The problem with current AI models, is we have no way of transferring our knowledge into it, our history contains thousands of years worth of mistakes which we've had to learn from in order to form and maintain the current status-quo we call civilization.
Current AI is based on self-learning by throwing massive amounts of data at essentially a newborn brain, and having it run an unfathomable amount of simulations on it until it figures out how it needs to react to that data, to achieve whatever goal criteria it's been set
If your familiar with the idea of brute forcing a password, AI based on evolving topologies is a similar concept to that. Nobody figured out how to program a robot how to walk across different terrains using traditional if/then/else logic so instead they made a crude brain and had it do a billion simulations of it until it came up with it's own rule-set which achieved the same result.
Now the reason this type of AI is so attractive, is now that we've got many variants of this AI developed, a lot of problems which historically we've not been able to crack, are now within reach if we just throw enough CPU power and time at the problem. But the risk of this approach, is that we cannot comprehend the thought process the AI ends up with. We can observe it's behavior and say that yes, it's taught itself how to walk over terrain, or drive a car, or defend us from attack. But we can only observe the results for what we actually test it against.
And it's here, the human part of the equation, that things are likely to fuck up.
A realistic non-scare monger scenario is this, we have a 2nd strike missile defense system. We need it to operate on it's own because, well, that's what 2nd strike systems do. So we give it an AI, and we add in some pretty strict criteria, we run a bunch of simulations and eventually green light the thing.
Then some really fucking random scenario occurs, something we never tested it for, that causes it to do a behavior that was never exhibited before. And you've basically got an AI which is akin to a baby being given a rocket launcher. The AI won't have malice towards us, it won't develop a desire to wipe us out. But it'll just revert to doing something totally fucking stupid.

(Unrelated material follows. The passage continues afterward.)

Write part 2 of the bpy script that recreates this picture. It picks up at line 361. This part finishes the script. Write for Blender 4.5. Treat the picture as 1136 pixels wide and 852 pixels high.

So when thinking of AI, please forget the T1000 terminator scenario, and instead think of it as more extremely autistic - if it's given the things it's used to being given, it will likely outperform even us humans and appear to be the smartest most sophisticated brain on the planet. But once you take it out of it's comfort zone, especially if it's a scenario we never tested it again... it's going to do whatever the AI equivalent of random screeching is.
I think what will happen is, we'll project our interpretation of intelligence onto it, as at first glance it may seem so vastly intelligent. But we'll forget that it has no common sense, and no moral compass to fall back on, and somewhere down the line that oversight will undo us.